● **Material supplied**:
==================================================

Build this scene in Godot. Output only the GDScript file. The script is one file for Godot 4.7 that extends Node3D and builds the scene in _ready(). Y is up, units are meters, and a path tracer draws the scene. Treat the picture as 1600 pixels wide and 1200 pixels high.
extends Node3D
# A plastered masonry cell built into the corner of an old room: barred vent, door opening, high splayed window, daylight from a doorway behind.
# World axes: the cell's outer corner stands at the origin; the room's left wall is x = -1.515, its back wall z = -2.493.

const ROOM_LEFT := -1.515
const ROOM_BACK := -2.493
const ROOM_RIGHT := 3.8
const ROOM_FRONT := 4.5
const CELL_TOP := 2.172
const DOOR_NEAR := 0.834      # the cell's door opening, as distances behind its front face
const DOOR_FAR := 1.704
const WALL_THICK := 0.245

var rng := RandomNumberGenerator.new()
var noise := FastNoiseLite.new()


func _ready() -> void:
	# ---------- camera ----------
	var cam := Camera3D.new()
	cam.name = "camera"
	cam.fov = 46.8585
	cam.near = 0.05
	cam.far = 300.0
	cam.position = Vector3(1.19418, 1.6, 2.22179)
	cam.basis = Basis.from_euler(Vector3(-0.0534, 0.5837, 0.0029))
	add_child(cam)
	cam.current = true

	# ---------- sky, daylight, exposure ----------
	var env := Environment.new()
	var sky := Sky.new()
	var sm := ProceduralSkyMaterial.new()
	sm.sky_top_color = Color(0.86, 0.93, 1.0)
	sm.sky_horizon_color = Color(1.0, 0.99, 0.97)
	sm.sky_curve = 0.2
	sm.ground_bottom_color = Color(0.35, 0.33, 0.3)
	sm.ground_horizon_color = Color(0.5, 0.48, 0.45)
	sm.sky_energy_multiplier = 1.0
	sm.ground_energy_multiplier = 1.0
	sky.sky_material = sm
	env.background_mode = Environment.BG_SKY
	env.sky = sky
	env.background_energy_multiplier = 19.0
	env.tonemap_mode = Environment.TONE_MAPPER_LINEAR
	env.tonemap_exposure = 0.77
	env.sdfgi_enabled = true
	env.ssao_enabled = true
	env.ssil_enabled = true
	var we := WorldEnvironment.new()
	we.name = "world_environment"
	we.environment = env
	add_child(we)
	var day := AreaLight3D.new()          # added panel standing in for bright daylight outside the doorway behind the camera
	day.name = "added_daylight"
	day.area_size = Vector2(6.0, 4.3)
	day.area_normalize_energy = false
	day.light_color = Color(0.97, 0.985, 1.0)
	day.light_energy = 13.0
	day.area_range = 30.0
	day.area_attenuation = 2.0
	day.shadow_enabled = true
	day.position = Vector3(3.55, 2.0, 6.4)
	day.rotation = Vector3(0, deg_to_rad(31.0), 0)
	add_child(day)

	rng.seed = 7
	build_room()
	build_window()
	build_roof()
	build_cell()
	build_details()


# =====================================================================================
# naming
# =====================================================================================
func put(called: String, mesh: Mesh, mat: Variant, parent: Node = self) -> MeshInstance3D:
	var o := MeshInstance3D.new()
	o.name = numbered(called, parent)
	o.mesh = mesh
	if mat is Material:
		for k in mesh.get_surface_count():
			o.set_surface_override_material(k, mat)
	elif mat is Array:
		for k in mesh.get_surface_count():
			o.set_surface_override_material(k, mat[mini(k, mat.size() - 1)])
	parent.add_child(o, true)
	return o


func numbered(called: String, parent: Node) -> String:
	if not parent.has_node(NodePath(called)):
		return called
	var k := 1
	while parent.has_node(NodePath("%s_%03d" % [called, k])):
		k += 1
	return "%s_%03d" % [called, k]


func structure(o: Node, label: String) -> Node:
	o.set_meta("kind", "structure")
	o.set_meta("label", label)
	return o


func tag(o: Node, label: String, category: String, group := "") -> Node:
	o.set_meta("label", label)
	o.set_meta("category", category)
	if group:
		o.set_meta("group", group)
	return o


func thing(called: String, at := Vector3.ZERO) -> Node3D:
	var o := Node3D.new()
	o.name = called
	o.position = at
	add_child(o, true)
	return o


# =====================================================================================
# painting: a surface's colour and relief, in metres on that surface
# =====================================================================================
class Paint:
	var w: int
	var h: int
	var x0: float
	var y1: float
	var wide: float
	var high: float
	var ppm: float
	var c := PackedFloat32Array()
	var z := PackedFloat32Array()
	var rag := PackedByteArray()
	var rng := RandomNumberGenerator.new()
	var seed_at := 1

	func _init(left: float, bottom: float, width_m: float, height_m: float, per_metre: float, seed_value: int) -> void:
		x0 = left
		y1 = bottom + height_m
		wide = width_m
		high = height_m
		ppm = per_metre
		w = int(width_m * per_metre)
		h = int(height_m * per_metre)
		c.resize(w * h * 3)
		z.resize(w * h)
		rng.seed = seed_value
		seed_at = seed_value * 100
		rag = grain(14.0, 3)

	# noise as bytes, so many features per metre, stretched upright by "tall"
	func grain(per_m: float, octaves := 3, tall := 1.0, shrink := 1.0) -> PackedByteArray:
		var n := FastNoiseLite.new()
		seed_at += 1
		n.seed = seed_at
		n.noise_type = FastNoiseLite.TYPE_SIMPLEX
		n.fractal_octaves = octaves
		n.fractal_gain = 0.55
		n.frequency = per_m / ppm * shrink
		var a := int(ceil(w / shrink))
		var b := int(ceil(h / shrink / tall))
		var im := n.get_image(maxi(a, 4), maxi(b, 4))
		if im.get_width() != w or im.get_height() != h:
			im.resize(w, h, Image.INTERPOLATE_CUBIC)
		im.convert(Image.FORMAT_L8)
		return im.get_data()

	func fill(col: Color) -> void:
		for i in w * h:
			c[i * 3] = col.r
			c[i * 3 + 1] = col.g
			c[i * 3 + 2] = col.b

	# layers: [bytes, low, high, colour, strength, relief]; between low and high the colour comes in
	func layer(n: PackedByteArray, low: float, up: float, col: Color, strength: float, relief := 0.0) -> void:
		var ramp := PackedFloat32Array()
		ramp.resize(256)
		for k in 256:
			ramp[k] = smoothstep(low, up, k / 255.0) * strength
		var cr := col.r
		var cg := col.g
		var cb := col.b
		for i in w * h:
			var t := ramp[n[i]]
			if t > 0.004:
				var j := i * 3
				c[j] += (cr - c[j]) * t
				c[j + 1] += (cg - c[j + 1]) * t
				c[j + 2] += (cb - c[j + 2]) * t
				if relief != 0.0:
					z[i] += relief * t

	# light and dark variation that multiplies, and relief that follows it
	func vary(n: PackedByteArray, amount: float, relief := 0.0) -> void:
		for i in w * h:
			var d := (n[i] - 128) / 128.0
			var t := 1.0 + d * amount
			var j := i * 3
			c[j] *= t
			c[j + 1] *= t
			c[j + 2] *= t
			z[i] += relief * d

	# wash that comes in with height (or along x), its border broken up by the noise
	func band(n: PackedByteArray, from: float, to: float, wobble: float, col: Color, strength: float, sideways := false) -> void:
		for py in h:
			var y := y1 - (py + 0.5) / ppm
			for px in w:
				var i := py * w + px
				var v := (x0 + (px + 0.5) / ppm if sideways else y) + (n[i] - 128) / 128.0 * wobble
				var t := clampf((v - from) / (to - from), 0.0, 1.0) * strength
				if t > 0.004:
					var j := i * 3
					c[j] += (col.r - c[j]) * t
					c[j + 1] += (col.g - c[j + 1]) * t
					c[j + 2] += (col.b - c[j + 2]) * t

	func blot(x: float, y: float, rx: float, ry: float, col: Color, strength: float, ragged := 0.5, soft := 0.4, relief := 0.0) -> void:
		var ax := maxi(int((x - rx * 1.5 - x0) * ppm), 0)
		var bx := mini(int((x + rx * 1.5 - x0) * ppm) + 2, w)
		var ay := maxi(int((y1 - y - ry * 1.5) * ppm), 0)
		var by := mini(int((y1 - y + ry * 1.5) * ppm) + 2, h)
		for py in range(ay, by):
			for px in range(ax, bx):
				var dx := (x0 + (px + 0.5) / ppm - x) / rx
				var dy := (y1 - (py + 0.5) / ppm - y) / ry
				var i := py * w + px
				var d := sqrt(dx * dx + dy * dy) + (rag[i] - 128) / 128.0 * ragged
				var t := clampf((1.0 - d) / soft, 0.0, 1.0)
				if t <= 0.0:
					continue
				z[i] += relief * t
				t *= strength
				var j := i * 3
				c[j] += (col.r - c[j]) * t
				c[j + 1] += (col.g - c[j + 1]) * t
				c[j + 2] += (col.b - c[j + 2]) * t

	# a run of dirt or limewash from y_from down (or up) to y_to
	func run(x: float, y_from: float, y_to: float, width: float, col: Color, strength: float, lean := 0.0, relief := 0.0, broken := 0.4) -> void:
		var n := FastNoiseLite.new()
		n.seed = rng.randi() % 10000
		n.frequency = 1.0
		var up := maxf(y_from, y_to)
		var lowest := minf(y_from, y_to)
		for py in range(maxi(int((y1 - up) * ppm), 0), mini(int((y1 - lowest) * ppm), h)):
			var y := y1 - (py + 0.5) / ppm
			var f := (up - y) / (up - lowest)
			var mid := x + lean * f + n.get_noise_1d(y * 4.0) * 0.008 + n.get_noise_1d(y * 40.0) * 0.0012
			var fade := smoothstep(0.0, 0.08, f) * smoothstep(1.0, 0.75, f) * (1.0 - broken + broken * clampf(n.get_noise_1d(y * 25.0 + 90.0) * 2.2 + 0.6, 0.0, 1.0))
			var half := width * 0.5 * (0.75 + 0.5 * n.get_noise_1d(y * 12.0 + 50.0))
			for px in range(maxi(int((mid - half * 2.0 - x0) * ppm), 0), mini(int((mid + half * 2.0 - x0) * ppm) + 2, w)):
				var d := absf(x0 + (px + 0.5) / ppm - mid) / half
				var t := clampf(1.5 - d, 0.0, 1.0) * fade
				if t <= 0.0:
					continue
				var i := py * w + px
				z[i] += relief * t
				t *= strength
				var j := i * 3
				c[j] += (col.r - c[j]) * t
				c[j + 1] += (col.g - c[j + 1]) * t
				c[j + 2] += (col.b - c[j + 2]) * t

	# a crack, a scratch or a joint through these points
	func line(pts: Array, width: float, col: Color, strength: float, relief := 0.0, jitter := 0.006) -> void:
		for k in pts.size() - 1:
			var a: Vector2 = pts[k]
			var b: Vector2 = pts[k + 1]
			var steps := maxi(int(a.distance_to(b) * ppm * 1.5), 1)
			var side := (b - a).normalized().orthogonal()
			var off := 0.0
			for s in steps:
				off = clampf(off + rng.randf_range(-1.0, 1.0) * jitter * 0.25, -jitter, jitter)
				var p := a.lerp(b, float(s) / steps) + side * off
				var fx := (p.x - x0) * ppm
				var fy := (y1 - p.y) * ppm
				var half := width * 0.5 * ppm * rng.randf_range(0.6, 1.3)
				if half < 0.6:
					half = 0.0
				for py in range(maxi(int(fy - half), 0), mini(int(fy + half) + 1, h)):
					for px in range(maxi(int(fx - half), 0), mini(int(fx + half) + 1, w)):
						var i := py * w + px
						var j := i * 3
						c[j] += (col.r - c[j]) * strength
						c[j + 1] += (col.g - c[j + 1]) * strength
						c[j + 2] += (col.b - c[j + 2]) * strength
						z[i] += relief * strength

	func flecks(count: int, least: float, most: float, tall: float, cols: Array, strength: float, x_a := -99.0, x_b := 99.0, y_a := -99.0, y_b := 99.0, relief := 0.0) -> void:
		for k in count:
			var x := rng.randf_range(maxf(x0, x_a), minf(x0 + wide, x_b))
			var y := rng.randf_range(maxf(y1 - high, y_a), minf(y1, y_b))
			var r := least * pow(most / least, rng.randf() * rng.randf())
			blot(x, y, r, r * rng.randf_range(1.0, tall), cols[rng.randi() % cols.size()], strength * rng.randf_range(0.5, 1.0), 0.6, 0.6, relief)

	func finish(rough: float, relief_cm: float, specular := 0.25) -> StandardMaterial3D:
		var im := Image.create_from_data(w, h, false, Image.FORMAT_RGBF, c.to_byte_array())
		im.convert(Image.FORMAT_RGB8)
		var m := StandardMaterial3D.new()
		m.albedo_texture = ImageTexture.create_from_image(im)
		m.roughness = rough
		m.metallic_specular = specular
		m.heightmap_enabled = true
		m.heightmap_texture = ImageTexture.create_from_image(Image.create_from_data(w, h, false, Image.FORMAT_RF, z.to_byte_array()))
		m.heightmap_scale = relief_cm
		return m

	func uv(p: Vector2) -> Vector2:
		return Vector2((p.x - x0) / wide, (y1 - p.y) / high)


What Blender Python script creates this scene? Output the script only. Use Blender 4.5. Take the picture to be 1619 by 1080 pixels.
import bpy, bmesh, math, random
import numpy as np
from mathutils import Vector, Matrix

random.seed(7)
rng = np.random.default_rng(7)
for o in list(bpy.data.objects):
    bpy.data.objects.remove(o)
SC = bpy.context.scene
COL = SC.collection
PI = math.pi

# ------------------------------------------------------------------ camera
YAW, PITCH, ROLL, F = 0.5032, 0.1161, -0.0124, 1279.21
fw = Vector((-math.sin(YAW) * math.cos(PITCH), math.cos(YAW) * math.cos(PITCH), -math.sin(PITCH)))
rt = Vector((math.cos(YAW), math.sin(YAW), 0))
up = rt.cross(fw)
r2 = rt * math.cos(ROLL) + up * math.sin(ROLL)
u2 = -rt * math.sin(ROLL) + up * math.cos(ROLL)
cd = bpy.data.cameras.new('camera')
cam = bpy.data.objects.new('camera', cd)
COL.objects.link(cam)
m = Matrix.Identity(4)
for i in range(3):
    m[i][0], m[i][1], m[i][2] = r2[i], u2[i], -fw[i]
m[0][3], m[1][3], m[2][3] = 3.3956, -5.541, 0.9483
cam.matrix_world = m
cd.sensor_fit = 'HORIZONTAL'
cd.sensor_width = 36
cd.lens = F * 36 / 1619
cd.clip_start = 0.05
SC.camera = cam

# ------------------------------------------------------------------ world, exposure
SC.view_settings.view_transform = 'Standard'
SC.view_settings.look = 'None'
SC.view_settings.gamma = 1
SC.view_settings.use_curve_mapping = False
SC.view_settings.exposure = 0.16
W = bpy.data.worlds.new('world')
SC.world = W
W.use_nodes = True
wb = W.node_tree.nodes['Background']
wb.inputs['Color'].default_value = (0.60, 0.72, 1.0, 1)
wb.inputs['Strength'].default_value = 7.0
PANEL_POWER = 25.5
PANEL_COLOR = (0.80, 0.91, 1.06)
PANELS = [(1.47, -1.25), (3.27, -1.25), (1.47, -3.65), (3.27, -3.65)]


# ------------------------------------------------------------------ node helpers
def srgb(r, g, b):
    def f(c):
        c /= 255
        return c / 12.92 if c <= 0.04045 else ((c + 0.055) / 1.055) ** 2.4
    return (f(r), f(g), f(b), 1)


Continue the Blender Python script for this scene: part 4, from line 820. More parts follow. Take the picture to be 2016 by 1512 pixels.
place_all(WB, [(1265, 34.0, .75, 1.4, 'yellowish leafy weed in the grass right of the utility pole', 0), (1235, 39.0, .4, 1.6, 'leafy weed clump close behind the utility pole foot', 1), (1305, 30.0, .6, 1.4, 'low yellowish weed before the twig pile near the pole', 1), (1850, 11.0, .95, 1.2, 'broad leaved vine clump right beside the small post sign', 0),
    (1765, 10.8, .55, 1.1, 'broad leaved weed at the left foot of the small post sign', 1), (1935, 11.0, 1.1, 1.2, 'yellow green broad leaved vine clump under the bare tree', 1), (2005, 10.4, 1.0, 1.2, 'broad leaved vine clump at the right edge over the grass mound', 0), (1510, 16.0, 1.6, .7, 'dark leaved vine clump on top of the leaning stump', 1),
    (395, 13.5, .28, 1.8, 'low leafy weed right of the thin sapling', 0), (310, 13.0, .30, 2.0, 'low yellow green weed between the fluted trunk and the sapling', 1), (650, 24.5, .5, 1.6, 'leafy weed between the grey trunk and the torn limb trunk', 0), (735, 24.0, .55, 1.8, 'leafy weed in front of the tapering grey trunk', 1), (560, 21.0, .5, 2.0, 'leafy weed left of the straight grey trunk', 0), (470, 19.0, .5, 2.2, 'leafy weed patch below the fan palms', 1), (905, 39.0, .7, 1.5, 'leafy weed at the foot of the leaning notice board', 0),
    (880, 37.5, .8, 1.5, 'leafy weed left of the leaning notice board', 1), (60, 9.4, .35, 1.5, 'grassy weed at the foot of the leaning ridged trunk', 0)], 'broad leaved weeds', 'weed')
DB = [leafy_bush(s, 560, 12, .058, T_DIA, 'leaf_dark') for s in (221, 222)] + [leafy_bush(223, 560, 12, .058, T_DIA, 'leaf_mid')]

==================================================

● **What is being asked**: Write out only the lines that run from the line containing "What Blender Python" through the line containing "SC.camera = cam", both included, exactly as they appear above.

● **Full answer**:
What Blender Python script creates this scene? Output the script only. Use Blender 4.5. Take the picture to be 1619 by 1080 pixels.
import bpy, bmesh, math, random
import numpy as np
from mathutils import Vector, Matrix

random.seed(7)
rng = np.random.default_rng(7)
for o in list(bpy.data.objects):
    bpy.data.objects.remove(o)
SC = bpy.context.scene
COL = SC.collection
PI = math.pi

# ------------------------------------------------------------------ camera
YAW, PITCH, ROLL, F = 0.5032, 0.1161, -0.0124, 1279.21
fw = Vector((-math.sin(YAW) * math.cos(PITCH), math.cos(YAW) * math.cos(PITCH), -math.sin(PITCH)))
rt = Vector((math.cos(YAW), math.sin(YAW), 0))
up = rt.cross(fw)
r2 = rt * math.cos(ROLL) + up * math.sin(ROLL)
u2 = -rt * math.sin(ROLL) + up * math.cos(ROLL)
cd = bpy.data.cameras.new('camera')
cam = bpy.data.objects.new('camera', cd)
COL.objects.link(cam)
m = Matrix.Identity(4)
for i in range(3):
    m[i][0], m[i][1], m[i][2] = r2[i], u2[i], -fw[i]
m[0][3], m[1][3], m[2][3] = 3.3956, -5.541, 0.9483
cam.matrix_world = m
cd.sensor_fit = 'HORIZONTAL'
cd.sensor_width = 36
cd.lens = F * 36 / 1619
cd.clip_start = 0.05
SC.camera = cam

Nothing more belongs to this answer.